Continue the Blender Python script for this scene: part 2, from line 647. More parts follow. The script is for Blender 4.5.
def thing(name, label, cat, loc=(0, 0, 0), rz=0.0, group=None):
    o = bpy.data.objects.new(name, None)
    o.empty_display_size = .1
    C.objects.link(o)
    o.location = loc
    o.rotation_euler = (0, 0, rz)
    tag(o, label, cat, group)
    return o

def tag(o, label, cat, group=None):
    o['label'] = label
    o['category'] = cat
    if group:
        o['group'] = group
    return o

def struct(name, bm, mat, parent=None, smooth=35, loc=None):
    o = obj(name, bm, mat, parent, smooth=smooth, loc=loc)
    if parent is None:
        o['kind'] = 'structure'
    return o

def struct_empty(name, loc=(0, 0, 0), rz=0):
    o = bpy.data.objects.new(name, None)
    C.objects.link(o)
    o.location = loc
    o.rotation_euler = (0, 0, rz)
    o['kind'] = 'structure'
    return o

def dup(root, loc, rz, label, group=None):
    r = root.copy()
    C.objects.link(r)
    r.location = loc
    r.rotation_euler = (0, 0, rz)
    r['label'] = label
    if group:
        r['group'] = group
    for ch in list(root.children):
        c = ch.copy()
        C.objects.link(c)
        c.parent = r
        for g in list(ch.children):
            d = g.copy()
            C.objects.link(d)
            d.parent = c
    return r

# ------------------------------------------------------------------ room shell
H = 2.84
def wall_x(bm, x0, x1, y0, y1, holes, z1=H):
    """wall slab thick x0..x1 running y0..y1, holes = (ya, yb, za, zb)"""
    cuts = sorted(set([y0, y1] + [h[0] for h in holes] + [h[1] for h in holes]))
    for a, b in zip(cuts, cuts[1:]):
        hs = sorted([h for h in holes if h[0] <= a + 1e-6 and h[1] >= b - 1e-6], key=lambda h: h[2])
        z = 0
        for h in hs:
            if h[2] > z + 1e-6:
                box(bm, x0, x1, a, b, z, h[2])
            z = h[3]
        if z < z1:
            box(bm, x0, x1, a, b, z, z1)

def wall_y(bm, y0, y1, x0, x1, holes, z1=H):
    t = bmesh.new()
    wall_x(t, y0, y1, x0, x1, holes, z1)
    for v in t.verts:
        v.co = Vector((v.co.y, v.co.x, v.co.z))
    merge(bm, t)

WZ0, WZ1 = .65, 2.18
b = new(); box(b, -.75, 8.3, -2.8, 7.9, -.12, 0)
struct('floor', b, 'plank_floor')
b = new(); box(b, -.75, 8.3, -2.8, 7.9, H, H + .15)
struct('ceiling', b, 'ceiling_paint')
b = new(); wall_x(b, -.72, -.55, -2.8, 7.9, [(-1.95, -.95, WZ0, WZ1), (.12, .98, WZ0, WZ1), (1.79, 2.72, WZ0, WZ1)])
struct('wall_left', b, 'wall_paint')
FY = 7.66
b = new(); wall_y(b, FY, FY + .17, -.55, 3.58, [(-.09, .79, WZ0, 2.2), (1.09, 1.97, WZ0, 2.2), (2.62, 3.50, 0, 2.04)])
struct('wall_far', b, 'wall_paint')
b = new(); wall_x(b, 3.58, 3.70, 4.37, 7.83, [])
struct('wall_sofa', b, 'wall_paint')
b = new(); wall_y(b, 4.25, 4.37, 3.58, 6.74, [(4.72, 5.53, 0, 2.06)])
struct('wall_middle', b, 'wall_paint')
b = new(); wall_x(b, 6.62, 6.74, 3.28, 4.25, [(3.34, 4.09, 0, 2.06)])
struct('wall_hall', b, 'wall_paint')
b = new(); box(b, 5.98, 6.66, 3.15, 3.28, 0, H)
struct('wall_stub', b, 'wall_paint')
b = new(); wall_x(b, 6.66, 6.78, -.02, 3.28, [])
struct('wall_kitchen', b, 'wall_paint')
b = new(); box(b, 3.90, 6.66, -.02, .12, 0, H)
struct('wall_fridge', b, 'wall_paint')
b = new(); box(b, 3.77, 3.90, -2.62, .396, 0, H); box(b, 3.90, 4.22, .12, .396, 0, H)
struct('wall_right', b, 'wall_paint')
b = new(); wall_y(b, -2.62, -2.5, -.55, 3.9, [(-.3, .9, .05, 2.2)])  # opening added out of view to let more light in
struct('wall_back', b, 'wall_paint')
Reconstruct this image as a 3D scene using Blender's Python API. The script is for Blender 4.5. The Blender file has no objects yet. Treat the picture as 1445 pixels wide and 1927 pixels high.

## What needs to be done
Provide an exact reproduction of all the entries shown above.

## Written answer
Continue the Blender Python script for this scene: part 2, from line 647. More parts follow. The script is for Blender 4.5.
def thing(name, label, cat, loc=(0, 0, 0), rz=0.0, group=None):
    o = bpy.data.objects.new(name, None)
    o.empty_display_size = .1
    C.objects.link(o)
    o.location = loc
    o.rotation_euler = (0, 0, rz)
    tag(o, label, cat, group)
    return o

def tag(o, label, cat, group=None):
    o['label'] = label
    o['category'] = cat
    if group:
        o['group'] = group
    return o

def struct(name, bm, mat, parent=None, smooth=35, loc=None):
    o = obj(name, bm, mat, parent, smooth=smooth, loc=loc)
    if parent is None:
        o['kind'] = 'structure'
    return o

def struct_empty(name, loc=(0, 0, 0), rz=0):
    o = bpy.data.objects.new(name, None)
    C.objects.link(o)
    o.location = loc
    o.rotation_euler = (0, 0, rz)
    o['kind'] = 'structure'
    return o

def dup(root, loc, rz, label, group=None):
    r = root.copy()
    C.objects.link(r)
    r.location = loc
    r.rotation_euler = (0, 0, rz)
    r['label'] = label
    if group:
        r['group'] = group
    for ch in list(root.children):
        c = ch.copy()
        C.objects.link(c)
        c.parent = r
        for g in list(ch.children):
            d = g.copy()
            C.objects.link(d)
            d.parent = c
    return r

# ------------------------------------------------------------------ room shell
H = 2.84
def wall_x(bm, x0, x1, y0, y1, holes, z1=H):
    """wall slab thick x0..x1 running y0..y1, holes = (ya, yb, za, zb)"""
    cuts = sorted(set([y0, y1] + [h[0] for h in holes] + [h[1] for h in holes]))
    for a, b in zip(cuts, cuts[1:]):
        hs = sorted([h for h in holes if h[0] <= a + 1e-6 and h[1] >= b - 1e-6], key=lambda h: h[2])
        z = 0
        for h in hs:
            if h[2] > z + 1e-6:
                box(bm, x0, x1, a, b, z, h[2])
            z = h[3]
        if z < z1:
            box(bm, x0, x1, a, b, z, z1)

def wall_y(bm, y0, y1, x0, x1, holes, z1=H):
    t = bmesh.new()
    wall_x(t, y0, y1, x0, x1, holes, z1)
    for v in t.verts:
        v.co = Vector((v.co.y, v.co.x, v.co.z))
    merge(bm, t)

WZ0, WZ1 = .65, 2.18
b = new(); box(b, -.75, 8.3, -2.8, 7.9, -.12, 0)
struct('floor', b, 'plank_floor')
b = new(); box(b, -.75, 8.3, -2.8, 7.9, H, H + .15)
struct('ceiling', b, 'ceiling_paint')
b = new(); wall_x(b, -.72, -.55, -2.8, 7.9, [(-1.95, -.95, WZ0, WZ1), (.12, .98, WZ0, WZ1), (1.79, 2.72, WZ0, WZ1)])
struct('wall_left', b, 'wall_paint')
FY = 7.66
b = new(); wall_y(b, FY, FY + .17, -.55, 3.58, [(-.09, .79, WZ0, 2.2), (1.09, 1.97, WZ0, 2.2), (2.62, 3.50, 0, 2.04)])
struct('wall_far', b, 'wall_paint')
b = new(); wall_x(b, 3.58, 3.70, 4.37, 7.83, [])
struct('wall_sofa', b, 'wall_paint')
b = new(); wall_y(b, 4.25, 4.37, 3.58, 6.74, [(4.72, 5.53, 0, 2.06)])
struct('wall_middle', b, 'wall_paint')
b = new(); wall_x(b, 6.62, 6.74, 3.28, 4.25, [(3.34, 4.09, 0, 2.06)])
struct('wall_hall', b, 'wall_paint')
b = new(); box(b, 5.98, 6.66, 3.15, 3.28, 0, H)
struct('wall_stub', b, 'wall_paint')
b = new(); wall_x(b, 6.66, 6.78, -.02, 3.28, [])
struct('wall_kitchen', b, 'wall_paint')
b = new(); box(b, 3.90, 6.66, -.02, .12, 0, H)
struct('wall_fridge', b, 'wall_paint')
b = new(); box(b, 3.77, 3.90, -2.62, .396, 0, H); box(b, 3.90, 4.22, .12, .396, 0, H)
struct('wall_right', b, 'wall_paint')
b = new(); wall_y(b, -2.62, -2.5, -.55, 3.9, [(-.3, .9, .05, 2.2)])  # opening added out of view to let more light in
struct('wall_back', b, 'wall_paint')
Reconstruct this image as a 3D scene using Blender's Python API. The script is for Blender 4.5. The Blender file has no objects yet. Treat the picture as 1445 pixels wide and 1927 pixels high.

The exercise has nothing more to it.